A nível interno, Isaias tem um poder absoluto. Não existe parlamento nem oposição interna. Segundo os analistas, as directrizes de Isaias são aplicadas por generais do exército que também controlam zonas do país e podem beneficiar de interesses comerciais lucrativos. Não existe um plano de sucessão e não está claro quem assumirá o poder depois de Isaias.

“[A Eritreia] é dirigida por um homem governado pelos seus próprios interesses, para quem os eritreus se tornaram um meio para atingir um fim: alargar o seu poder e influência,” escreveu Woldemariam.

Com poucos aliados na cena internacional, Isaias procurou recentemente aprofundar antigas alianças com a China e a Rússia. Em Maio, fez uma visita de Estado de quatro dias à China e foi recebido pelo Presidente Xi Jinping, no Grande Salão de Pequim, onde Xi brindou aos “profundos laços de amizade” entre os dois países. No dia 31 de Maio, encontrou-se com o Presidente Vladimir Putin na sua primeira visita de Estado à Rússia. A Eritreia foi um dos cinco países que votaram contra uma resolução da ONU que apela à retirada da Rússia da Ucrânia.
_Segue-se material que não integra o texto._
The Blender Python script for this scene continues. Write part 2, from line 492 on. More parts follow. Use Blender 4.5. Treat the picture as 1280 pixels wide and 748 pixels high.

Owusu disse que Isaias gravita em torno de outros líderes autoritários que não o pressionam sobre o seu historial em matéria de direitos humanos nem apelam a reformas democráticas. “Esses serão os seus aliados naturais,” disse Owusu à DW.com. “Pode identificar-se com Putin, que deixou o cargo e regressou e, num futuro próximo, é provável que esteja no comando da Rússia.”

Muitos eritreus que vivem actualmente no estrangeiro perguntam-se como é que um país que começou com tantas promessas foi entregue ao controlo de um homem.

Bereket Habte Selassie, um académico de direito que presidiu à comissão que redigiu a Constituição da Eritreia, disse que ainda não sabe como é que tudo correu mal. “Isaias deixou claro que continuará a ser presidente enquanto puder até ser forçado a sair,” escreveu em 2020. “Uma pergunta que toda a gente faz — e para a qual não houve até agora uma resposta clara e inequívoca — é: Como é que Isaias conseguiu convencer toda a gente a deixá-lo fazer o que quisesse durante todos estes anos?”